Elias Araújo. Foto: Yuri Gringo/Reprodução

“Um debate extremamente importante, é o da inclusão, de combater as desigualdades, principalmente esse fosso que existe entre a agricultura do agronegócio e a agricultura familiar camponesa. Para isso é preciso melhorar as condições de produção e o acesso aos meios de produção”, afirma.

Confira a entrevista na íntegra:

Qual a importância das máquinas chinesas para a produção de alimentos pelas famílias assentadas na região Nordeste?

Esse tema das máquinas chinesas, para nós, é muito importante. A principal importância dela, em primeiro lugar, é pautar a mecanização. Esse é o grande diferencial da cooperação com a China. E a agricultura familiar, os assentamentos de Reforma Agrária. É participar de um movimento aonde se paute a mecanização e a maior importância da mecanização. Ter práticas sustentáveis, que permita você ampliar a escala da produção de alimentos sem perder a qualidade do alimento. O alimento saudável, alimento agroecológico. E, portanto, a principal importância é submeter essa pauta a uma relação que permita o que nós estamos chamando de testagem experimentação, a partir de uma participação direta dos agricultores assentados do Nordeste.

E em relação às práticas e manejos na produção de alimentos pelos agricultores assentados e familiares, qual seriam os impactos?

É preciso pensar no barateamento de mão de obra, volume de produção e rendas das famílias assentadas nessa região. Nessa parceria o impacto desejado é, em primeiro lugar, garantir a acessibilidade das máquinas, contando com uma redução de custos, já que estamos numa realidade em que máquinas agrícolas são muito caras de se obter.

Esperamos que um dos impactos seja a redução do preço das máquinas, mas principalmente, garantir a oferta. É possível que tenha máquinas baratas no Brasil, mas o fato é que não tem uma disponibilidade dessas máquinas. Então, vamos garantir, em primeiro lugar, que essas máquinas existam, sejam disponibilizadas para a agricultura familiar num baixo custo e, principalmente, que atenda o itinerário técnico das culturas principais do Nordeste.
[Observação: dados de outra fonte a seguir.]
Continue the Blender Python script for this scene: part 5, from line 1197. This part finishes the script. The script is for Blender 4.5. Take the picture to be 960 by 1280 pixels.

No longo prazo, a gente espera de que essas máquinas consigam ser adaptadas para garantir a sustentabilidade. Ampliar a questão de emprego e melhorar o uso de mão de obra. A ideia é ter ferramentas que ajudem a garantir a produção na escala que se necessita. Que as cooperativas, os grupos, as famílias consigam se inserir nas políticas públicas, atendendo ao PAA, ao PNAE e ao abastecimento local, reduzindo o trabalho penoso e o custo de produção, avançando em boas práticas de produção.

Qual o diferencial entre as máquinas enviadas pela China, por meio do consórcio do Nordeste e os grandes, e maquinários usados pelo agronegócio no Brasil?
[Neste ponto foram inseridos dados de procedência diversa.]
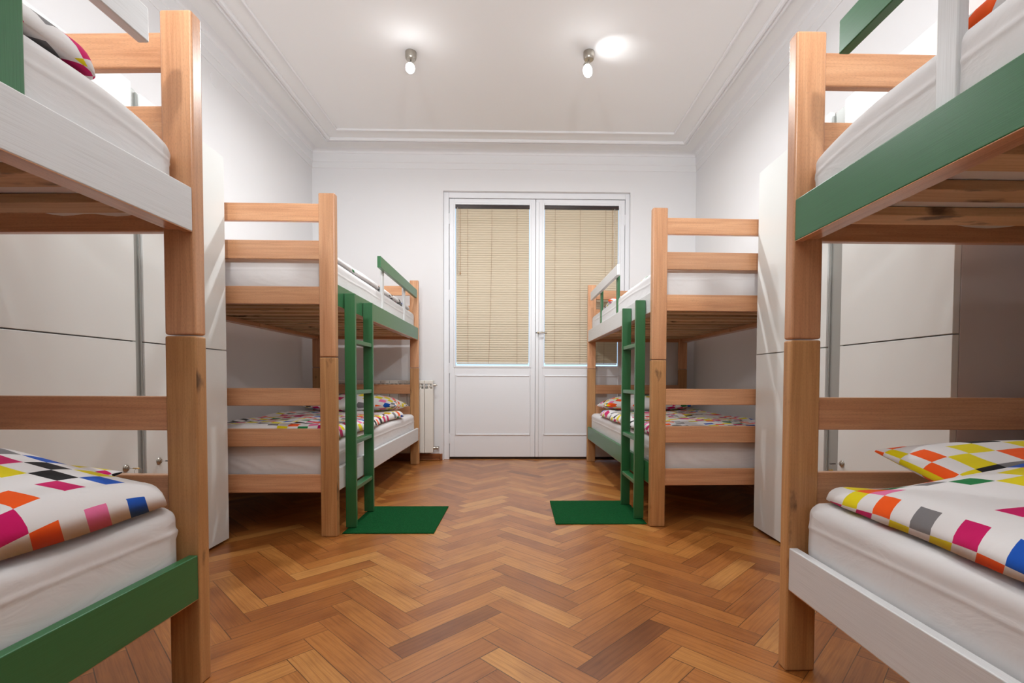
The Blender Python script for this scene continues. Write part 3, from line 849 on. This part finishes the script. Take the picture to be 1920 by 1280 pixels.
# ------------------------------------------------------------------ radiator
def radiator():
    root = empty('radiator', (-1.22, YB - .002, 0), 0, 'white ribbed column radiator on the back wall behind the left bunk', 'radiator')
    xr = -.795; pitch = .0805
    y0 = YB - .125
    for k in range(11):
        x1 = xr - k * pitch; x0 = x1 - pitch + .003
        a, b_ = x0 + 1.22, x1 + 1.22; f = y0 - YB
        bm = bmesh.new()
        add_box(bm, a, b_, f, f + .012, .085, .682, .004)                 # front fin
        add_box(bm, a + .026, b_ - .026, f + .010, f + .085, .09, .73, .004)   # water core
        add_box(bm, a + .006, b_ - .006, f + .075, f + .085, .09, .70, .003)   # rear fin
        add_box(bm, a, b_, f, f + .008, .728, .757, .004)                 # top lip
        add_box(bm, a, b_, f + .004, f + .085, .740, .759, .006)
        add_box(bm, a, a + .006, f, f + .03, .68, .735, .002); add_box(bm, b_ - .006, b_, f, f + .03, .68, .735, .002)
        add_box(bm, a, b_, f + .001, f + .007, .703, .709, .001)
        add_box(bm, (a + b_) / 2 - .003, (a + b_) / 2 + .003, f, f + .01, .68, .735, .001)
        finish('radiator_section', bm, M['enamel'], root, True, .8)
    f = y0 - YB + .045
    bm = bmesh.new(); add_tube(bm, [(xr + 1.22 - .01, f, .715), (xr + 1.22 + .022, f, .715)], [.014, .012], 12); add_tube(bm, [(xr + 1.24, f, .715), (xr + 1.255, f, .713)], [.006, .004], 10)
    finish('bleed_valve', bm, M['nickel'], root, True, .8)
    bm = bmesh.new(); add_tube(bm, [(xr + 1.22 - .01, f, .125), (xr + 1.22 + .018, f, .125)], [.016, .014], 12)
    add_tube(bm, [(xr + 1.238, f, .125), (xr + 1.25, f, .125), (xr + 1.262, f, .125)], [.011, .014, .01], 8)
    add_tube(bm, [(xr + 1.25, f, .125), (xr + 1.25, f + .06, .125), (xr + 1.25, -.003, .125)], .008, 10)
    finish('radiator_valve', bm, M['nickel'], root, True, .8)
    for x in (.02, .75 - .88):
        pass
    bm = bmesh.new()
    for x in (xr + 1.22 - .2, xr + 1.22 - .68):
        add_box(bm, x - .01, x + .01, f + .03, -.003, .66, .70, .002)
    finish('wall_bracket', bm, M['enamel'], root)
radiator()

# ------------------------------------------------------------------ junction covers on the walls
def cover(p, d, r, label):
    bm = bmesh.new(); add_lathe(bm, [(0, .003), (r * .9, .003), (r, .0015), (r, -.002)], axis_matrix((0, 0, 0), d), 40)
    o = finish('junction_cover', bm, M['wall'], None, True, .7); o.location = p
    return tag(o, label, 'cover', 'round junction covers painted over')
cover((-1.614, YB, 2.487), (0, -1, 0), .05, 'round painted-over junction cover on the back wall left of the door')
cover((XL, 3.20, 2.668), (1, 0, 0), .045, 'round painted-over junction cover high on the left wall')

# ------------------------------------------------------------------ ceiling lamps
def lamp(cx, cy, bulb, aim, label):
    root = empty('ceiling_spotlight', (cx, cy, H), 0, label, 'ceiling light', 'nickel ceiling spotlights with bare bulbs')
    bm = bmesh.new(); add_lathe(bm, [(0, 0.002), (.036, .002), (.036, -.030), (.034, -.042), (.029, -.049), (0, -.050)], Matrix.Identity(4), 32)
    finish('canopy', bm, M['nickel'], root, True, .6)
    b_ = Vector(bulb) - Vector((cx, cy, H)); a = Vector(aim).normalized()
    neck = b_ - a * .052
    bm = bmesh.new(); add_tube(bm, [(0, 0, -.048), (0, 0, -.085), tuple(neck)], .0055, 10)
    finish('stem', bm, M['nickel'], root, True, .8)
    bm = bmesh.new(); add_lathe(bm, [(.0, -.060), (.013, -.058), (.020, -.046), (.022, -.030), (.0215, -.030), (.018, -.045), (0, -.052)], axis_matrix(b_, a), 24)
    finish('lamp_head', bm, M['nickel'], root, True, .8)
    bm = bmesh.new()
    pr = [(0, -.044)] + [(.0285 * math.sin(t) if t > 1.2 else .0285 * max(math.sin(t), .45), -.042 * math.cos(t)) for t in [k * PI / 14 for k in range(2, 14)]] + [(0, .042)]
    add_lathe(bm, pr, axis_matrix(b_, a), 24)
    finish('bulb', bm, M['bulb'], root, True)['label'] = 'glowing white bulb'
    return root
lamp(-.710, 3.262, (-.690, 3.15, 2.730), (.12, -.62, -.78), 'lit ceiling spotlight on the left, its bulb facing the aisle')
lamp(.452, 3.235, (.430, 3.13, 2.716), (.15, -.25, -.95), 'lit ceiling spotlight on the right, beside a bright patch of ceiling')

# light leaking from the heads on to the ceiling, the room's two lamps behind the camera, and added fill lights there
def light(name, typ, loc, power, c=(.955, .985, 1.0), **kw):
    l = bpy.data.lights.new(name, typ); l.energy = power; l.color = c
    for k, v in kw.items(): setattr(l, k, v)
    o = bpy.data.objects.new(name, l); C.objects.link(o); o.location = loc
    return o
def aim(o, p): o.rotation_euler = (Vector(p) - o.location).to_track_quat('-Z', 'Y').to_euler()
o = light('spot_leak', 'SPOT', (.475, 3.15, 2.72), 2.6, spot_size=1.25, spot_blend=1.0, shadow_soft_size=.01); aim(o, (.60, 3.19, 2.9))
for nm, p, e in (('spotlight_left', (-.690, 3.125, 2.680), 19), ('spotlight_right', (.430, 3.115, 2.666), 19),
                 ('spotlight_behind_left', (-.69, .80, 2.68), 2.5), ('spotlight_behind_right', (.43, .80, 2.68), 2.5)):
    o = light(nm, 'AREA', p, e, shape='DISK', size=.055)          # the open mouth of each lamp head, shining down
light('fill_behind_left', 'POINT', (-.60, -.25, 2.30), 1.5, shadow_soft_size=.06)  # this pair is added fill without fixtures, out of view
light('fill_behind_right', 'POINT', (.40, -.25, 2.30), 1.5, shadow_soft_size=.06)
for nm, x in (('ceiling_fill_left', -.60), ('ceiling_fill_right', .40)):      # added unseen fill, bounced off the ceiling to brighten the room
    o = light(nm, 'SPOT', (x, -.25, 2.05), 118, spot_size=math.radians(150), spot_blend=.6, shadow_soft_size=.06); aim(o, (x, .75, 2.9))

# ------------------------------------------------------------------ daylight and camera
w = bpy.data.worlds.new('daylight'); S.world = w; w.use_nodes = True
bg = w.node_tree.nodes['Background']; bg.inputs[0].default_value = (.52, .76, 1.0, 1); bg.inputs[1].default_value = 1.7

f, px, py, pit, yaw, roll = 914.752, 989.026, 738.811, -.02898, -.01806, .00316
R0 = Vector((math.cos(yaw), math.sin(yaw), 0)); U0 = Vector((math.sin(pit) * math.sin(yaw), -math.sin(pit) * math.cos(yaw), math.cos(pit)))
right = R0 * math.cos(roll) + U0 * math.sin(roll); up = U0 * math.cos(roll) - R0 * math.sin(roll)
back = right.cross(up)
cam = bpy.data.cameras.new('camera'); co = bpy.data.objects.new('camera', cam); C.objects.link(co)
co.matrix_world = Matrix(((right.x, up.x, back.x, 0), (right.y, up.y, back.y, 0), (right.z, up.z, back.z, .765), (0, 0, 0, 1)))
cam.sensor_width = 36; cam.lens = f * 36 / 1920
cam.shift_x = (960 - px) / 1920; cam.shift_y = (py - 640) / 1920
cam.clip_start = .02
S.camera = co
S.view_settings.view_transform = 'Standard'; S.view_settings.look = 'None'; S.view_settings.gamma = 1
S.view_settings.use_curve_mapping = False
S.view_settings.exposure = 0.06
S.cycles.max_bounces = 12; S.cycles.diffuse_bounces = 5; S.cycles.glossy_bounces = 4; S.cycles.transparent_max_bounces = 8
S.cycles.sample_clamp_indirect = 6.0; S.cycles.caustics_reflective = False; S.cycles.caustics_refractive = False
S.cycles.use_denoising = True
A questão do diferencial entre as máquinas chinesas e as máquinas disponibilizadas aqui, principalmente para atender o agronegócio está focado para a fração do agricultor que a gente está trabalhando, que é o pequeno agricultor.
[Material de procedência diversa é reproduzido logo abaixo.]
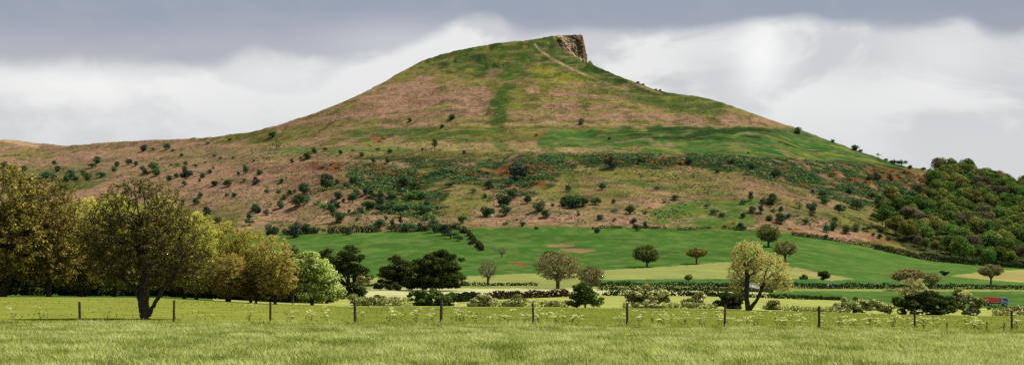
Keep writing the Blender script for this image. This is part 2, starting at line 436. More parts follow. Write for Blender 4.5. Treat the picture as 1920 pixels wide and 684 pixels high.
    mix(ell(1040, 350, 45, 30) * .8, 'yg'); mix(ell(1180, 340, 120, 22) * .65, 'yg'); mix(ell(1300, 345, 110, 24) * .6, 'bracken2')
    mix(ell(1250, 350, 160, 6, rot=.1) * .75, 'bgreen'); mix(ell(1100, 345, 30, 20) * .5, 'bracken2')
    mix(ell(1060, 395, 110, 14) * .6, 'bracken'); mix(ell(1110, 412, 180, 9) * .85, 'bracken'); mix(ell(970, 415, 50, 9) * .8, 'bracken')
    mix(ell(1330, 385, 80, 10) * .75, 'bgreen'); mix(ell(1310, 408, 90, 14) * .75, 'green'); mix(ell(1350, 397, 30, 5, rot=.8) * .8, 'bracken')
    mix(ell(1440, 390, 120, 30) * .55, 'bracken2'); mix(ell(1520, 400, 120, 16) * .5, 'green'); mix(ell(1540, 432, 120, 9, rot=.12) * .9, 'bracken')
    mix(ell(1660, 445, 40, 8) * .6, 'rust'); mix(ell(1470, 350, 60, 30) * .4, 'bracken2'); mix(ell(1660, 400, 40, 30) * .6, 'olive')
    mix(ell(750, 425, 260, 6) * .6, 'olive'); mix(ell(640, 428, 150, 4) * .6, 'yg')
    mix(uband(1010, 1440) * band(314, 372) * sstep(-.12, .05, fbm(X / 24, Y / 18, 181, 4)) * .65, 'yg')
    e = inpoly(wu, wv, TER) * sstep(-.3, -.12, fbm(X / 26, Y / 12, 171, 4)); mix(e * .95, 'teal')
    mix(inpoly(wu, wv, TER) * sstep(.06, .16, fbm(X / 20, Y / 8, 172, 4)) * .8, 'yel'); mix(inpoly(wu, wv, TER) * sstep(.05, .15, fbm(X / 22, Y / 7, 173, 4)) * .8, 'dgreen')
    mix(ell(1240, 271, 24, 4) * .9, 'bracken'); mix(ell(1070, 280, 150, 3) * .9, 'tan'); mix(ell(1390, 250, 26, 4) * .7, 'tan')
    mix(inpoly(wu, wv, LOWG) * .8, 'bgreen')
    e = inpoly(wu, wv, ESC); mix(e * sstep(-.2, -.05, fbm(X / 16, Y / 12, 174, 4)) * .92, 'dgreen')
    mix(e * sstep(.04, .14, fbm(X / 12, Y / 9, 175, 4)) * .7, 'green'); mix(e * sstep(.08, .16, fbm(X / 10, Y / 8, 176, 4)) * .8, 'bracken2')
    # gully stripes of green
    mix((1 - sstep(9, 20, seg_dist(u + n2 * 34 + n3 * 16, v + n2 * 8, [(1012,78),(985,112),(950,160),(936,200),(928,232)], .8))) * 1.0, 'green')
    mix((1 - sstep(4, 12, seg_dist(wu, wv, [(928,232),(925,265),(945,285)], .8))) * .8, 'green')
    mix((1 - sstep(6, 14, seg_dist(wu, wv, [(1015,270),(1050,300),(1060,340),(1070,380)], .8))) * .7, 'green')
    mix((1 - sstep(12, 30, seg_dist(wu, wv, [(1010,84),(1060,112),(1130,140),(1200,170),(1270,192),(1340,200)]))) * .85, 'green')
    mix((1 - sstep(5, 14, seg_dist(wu, wv, [(1110,125),(1170,150),(1240,172)]))) * .7, 'dgreen')
    # fine broken streaks everywhere on the hill
    st = fbm(X / 14, Y / 5, 140, 4)
    mix(sstep(.04, .18, st) * .55, 'yg'); mix(sstep(.08, .2, fbm(X / 10, Y / 5, 141, 4)) * .45, 'dgreen')
    mix(sstep(.1, .22, fbm(X / 16, Y / 6, 142, 4)) * .5, 'bracken')
    mix(inpoly(wu, wv, TER) * sstep(-.16, .0, fbm(X / 26, Y / 14, 190, 4)) * .38, 'teal'); mix(band(239, 262, 3) * uband(1170, 1460) * sstep(-.1, .02, fbm(X / 16, Y / 9, 191, 4)) * .8, 'dgreen')
    # rust patches on the ground below the gorse clumps
    for (a, b, ru, rv) in RUST: mix(ell(a, b, ru, rv, .5) * sstep(-.12, .06, n3) * .9, 'rust')
    # sandy path and worn ground (follow it closely, little warp)
    pu, pv = u + n3 * 5, v + n3 * 2
    mix(.75 - .75 * sstep(.8, 2.6, seg_dist(pu, pv, [(1003,84),(1014,96),(1040,113),(1062,124),(1082,134),(1100,142)])), 'sand')
    mix((1 - sstep(.8, 2.4, seg_dist(pu, pv, [(1100,142),(1140,158),(1180,172)]))) * .6, 'tan')
    mix((1 - sstep(.8, 2.6, seg_dist(pu, pv, [(1180,152),(1210,165),(1240,176)]))) * .7, 'tan')
    mix((1 - sstep(1., 2.6, seg_dist(pu, pv, [(480,303),(640,300),(720,303),(760,312),(800,324)]))) * .6, 'tan')
    mix((1 - sstep(1., 2.2, seg_dist(pu, pv, [(930,210),(926,240),(925,268),(950,288)]))) * .5, 'green')
    mix((1 - sstep(2, 4, np.hypot((u - 1035) / 2.2, v - 88) )) * .9, 'drock'); mix((1 - sstep(3, 6, np.hypot((u - 1015) / 2, v - 84))) * .5, 'drock')
    mix((1 - sstep(2, 5, seg_dist(pu, pv, [(0,262),(30,266),(70,274)]))) * .8, 'sand')
    # below wood: ground mixed towards dark green
    mix((inpoly(u, v, WOODP)) * .85, 'dgreen')
    # --- valley fields
    fw = v + n2 * 2.0
    fld = sstep(-1.5, 1.5, fw - FOOT(u + n2 * 10))
    g = np.zeros_like(c) + C['field']
    big = fbm(X / 60, Y / 25, 150, 3)
    g = g * (1 + big[..., None] * .35)
    g = g + (C['field2'] - g) * sstep(1440, 1600, u)[..., None] * .6
    def gp(poly, k, w=1.0):
        nonlocal g
        m = inpoly(u + n3 * 8, v + n3 * 1.6, poly)[..., None] * w
        g = g * (1 - m) + C[k] * m
    gp([(440,523),(880,517),(1000,512),(1120,506),(1250,500),(1370,490),(1420,492),(1480,500),(1560,517),(1500,524),(1370,522),(1180,523),(1100,532),(440,534)], 'strip')
    gp([(1100,524),(1500,522),(1720,528),(1920,534),(1920,541),(1400,537),(1100,533)], 'teal')
    gp([(1780,517),(1850,508),(1960,503),(2300,503),(2300,534),(1960,532),(1870,526)], 'tfield')
    gp([(1490,500),(1540,512),(1600,522),(1560,526),(1480,515)], 'tfield', .8)
    gp([(400,533),(1100,531),(1500,537),(2400,540),(2400,548),(1400,545),(1060,541),(400,541)], 'strip', .8)
    gp([(600,545),(760,540),(1060,540),(1500,546),(1500,556),(1060,552),(860,557),(600,562)], 'pale')
    gp([(400,552),(860,557),(1080,551),(1440,556),(1590,562),(1590,600),(400,600)], 'lime')
    gp([(1440,546),(2400,546),(2400,586),(1580,586),(1580,561),(1440,556)], 'field')
    gp([(1590,577),(2400,579),(2400,600),(1590,600)], 'lime')
    gp([(1024,459),(1058,457),(1078,460),(1062,463),(1030,463)], 'soil')
    gp([(1042,466),(1066,465),(1092,466),(1113,466),(1116,470),(1088,474),(1062,471)], 'soil')
    gp([(1050,463),(1090,460),(1110,463),(1100,465),(1060,465)], 'dgreen', .35)
    gp([(952,489),(975,490),(1000,500),(975,499)], 'rust', .8)
    g = g * (1 + n2[..., None] * .3)
    g += (C['strip'] - g) * (np.clip(n3 * 1.6, 0, .2))[..., None]
    c = c * (1 - fld[..., None]) + g * fld[..., None]
    # --- pasture and crop ground
    near = (Y < 166)[..., None]
    pa = lin(130, 140, 58) * (1 + fbm(X / 5, Y / 5, 160, 4)[..., None] * .35)
    pa = pa + (lin(150, 158, 68) - pa) * ((1 - sstep(560, 700, u)) * .8)[..., None]
    pa = np.where((Y < 80.6)[..., None], lin(70, 80, 34), pa)
    c = np.where(near, pa, c)
    return np.clip(c, 0, 1) * KA

ESC = [(640,306),(700,302),(760,310),(820,316),(880,300),(960,291),(1060,291),(1200,289),(1330,289),(1420,297),(1500,299),(1600,309),(1700,325),(1750,338),
       (1740,372),(1690,400),(1620,392),(1560,374),(1500,352),(1420,334),(1300,313),(1150,312),(1050,320),(1012,362),(960,374),(900,350),(850,345),(805,388),(740,396),(690,372),(650,335)]
TER = [(1010,244),(1180,238),(1400,241),(1500,256),(1600,280),(1690,312),(1600,305),(1420,294),(1240,285),(1100,283),(1010,272)]
LOWG = [(1210,398),(1300,372),(1420,372),(1470,380),(1400,392),(1420,428),(1260,425),(1190,418),(1230,408)]
RUST = [(618,312,30,10),(705,318,28,8),(745,325,34,8),(770,342,22,8),(905,326,14,8),(940,322,14,7),(975,322,40,14),(1010,312,20,8),(1005,345,12,12),
        (1140,297,24,6),(1165,302,14,5),(1215,298,16,7),(1240,301,24,8),(1280,304,20,6),(1010,253,12,6),(1478,319,14,7),(1486,336,8,5),(1505,346,10,5),(1555,324,12,6),
        (1590,337,18,5),(1618,340,14,6),(1640,325,24,10),(1670,330,24,12),(1700,332,26,12),(1730,345,24,14),(1745,335,20,12),(1485,430,10,3),(1370,417,10,4),(1360,424,6,3),
        (715,262,16,5),(890,325,16,6),(1515,350,8,4),(1080,395,6,3)]
WOODP = [(1742,322),(1920,362),(2300,450),(2300,512),(1920,502),(1760,488),(1690,462),(1668,425),(1680,395),(1715,370),(1742,345)]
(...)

Essa máquina está sendo pensada para a família, o pequeno grupo, a cooperativa, a agroecologia, o ambiente da agricultura familiar. Então, isso a gente quer pautar, trazer o debate de que o diferencial de que as máquinas chinesas estão pensadas nessa dimensão e escala de produção.

Como o acesso a esses maquinários da China pode contribuir para diminuir as desigualdades tecnológicas entre a agricultura familiar do Nordeste e o agronegócio?

A impressão que temos é que, a partir dessas máquinas, que serão testadas, validadas e utilizadas, isso vai despertar um conjunto de relações com as instituições de ensino, de pesquisa, mas também com fabricantes e políticas públicas. Pode ser um instrumento que contribua para a garantia de pensar uma agricultura, a agroecologia e uma unidade de produção familiar ou coletiva a partir da ideia da mecanização, uma coisa que não se tem.

A gente precisa em primeiro lugar, garantir esse debate extremamente importante, que é o da inclusão, de combater as desigualdades, principalmente esse fosso que existe entre a agricultura do agronegócio e a agricultura familiar camponesa. Para isso se resolver é preciso melhorar as condições de produção e o acesso aos meios de produção. Com o tema da mecanização, da pesquisa, da cooperação internacional, e assim vamos facilitando e provocando os gestores locais para implantar montadoras, fazer importação de máquinas para que a gente consiga, de fato, reduzir essa desigualdade entre a agricultura que se faz nas pequenas propriedades e a agricultura que se faz no agronegócio. Reduzir esse grande fosso de acesso às tecnologias entre a grande agricultura, dita moderna, e a agricultura familiar.

Qual a expectativa em relação à parceria com os chineses e o uso dessas máquinas pelas famílias assentadas e da agricultura familiar no país?

A principal questão agora é uma expectativa na relação com a China. Primeiro, precisamos conhecer as máquinas, para além dos pequenos tratores, mas conhecer essa tecnologia. O segundo passo é saber como isso impacta localmente, atende as nossas demandas e que seja uma relação duradoura. E depois dessa parceria com os fabricantes locais, com os pesquisadores locais, com os camponeses no país e as máquina, a gente vai chegando ao desejável, que são máquinas ajustadas a necessidade e a demanda que se tem não só no Nordeste, mas em outras regiões do Brasil.